Greening the Sunbelt, plus Transit and Inequality

Wired‘s cover package on environmental heresies is a mixed bag. On the minus side, it’s not remotely surprising that dense living is greener, and it hardly counts as environmental heresy. What was unexpected, though it should have been obvious, is the news that air-conditioning is a heck of a lot better than heating when it comes to carbon impact.

When it’s 0 degrees outside, you’ve got to raise the indoor thermometer to 70 degrees. In 110-degree weather, you need to change the temperature by only 40 degrees to achieve the same comfort level. Since air-conditioning is inherently more efficient than heating (that is, it takes less energy to cool a given space by 1 degree than to heat it by the same amount), the difference has big implications for greenhouse gases.

In the Northeast, a typical house heated by fuel oil emits 13,000 pounds of CO2 annually. Cooling a similar dwelling in Phoenix produces only 900 pounds of CO2 a year. Air-conditioning wins on a national scale as well. Salving the summer swelter in the US produces 110 million metric tons of CO2 annually. Heating the country releases nearly eight times more carbon over the same period.

In other news, I believe Matt Power, who wrote both quick-takes, is a friend and landlord of a couple of friends of mine. A small world! Power also argues against buying a shiny new hybrid in favor of buying a used conventional car with good gas mileage.
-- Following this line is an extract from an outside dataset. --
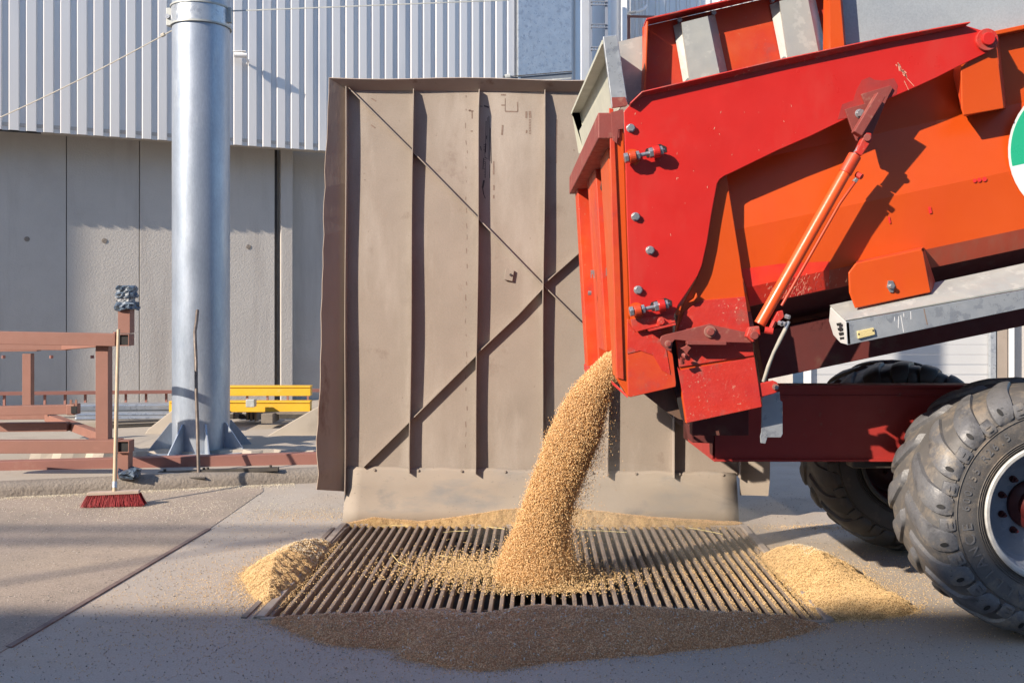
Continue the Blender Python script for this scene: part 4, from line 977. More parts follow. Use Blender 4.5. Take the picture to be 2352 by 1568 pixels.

Briefly, I was thinking about the air conditioning insight as it relates to the relative environmental impact of living in the Frostbelt versus the Sunbelt. And there are a lot of questions, including water sustainability, that you’d need to take into account. Los Angeles is very dense, yet it is extremely auto-dependent. If the city were as transit-friendly as New York, I would move there in a heartbeat. (This is a good reason for Angelenos to maintain the status quo.) That’s a tall order, but we can certainly close the gap in various. Assuming we also rationalized the way we distribute water resources, by pricing water intelligently and eliminating or sharply curtailing irrigation subsidies to agribusiness, the case for the Southland and the Valley of the Sun would become even stronger.

I’d also love to see adoption of something like the Kheel Plan in cities across the United States. Implement high congestion charges and use the revenue to fund free access to high-quality public transportation. That is step one. I would want to encourage private entrepreneurship, by, for example, inviting small-scale entrepreneurs to create jitney services in underserved neighborhoods, rather than banning and harassing such efforts. Also, we could use negative-price bidding to allow private firms to run certain bus rapid transit lines, etc.

There’s a small irony here. This public and private mix of transportation services will further enhance the role of cities as magnets for the ambitious, and in particular the ambitious poor. That is, good public policy will have the effect of exacerbating inequality in cities while improving the lives of the ambitious poor, by giving them better access to jobs and schools, etc. So a narrow focus on inequality doesn’t always serve us well.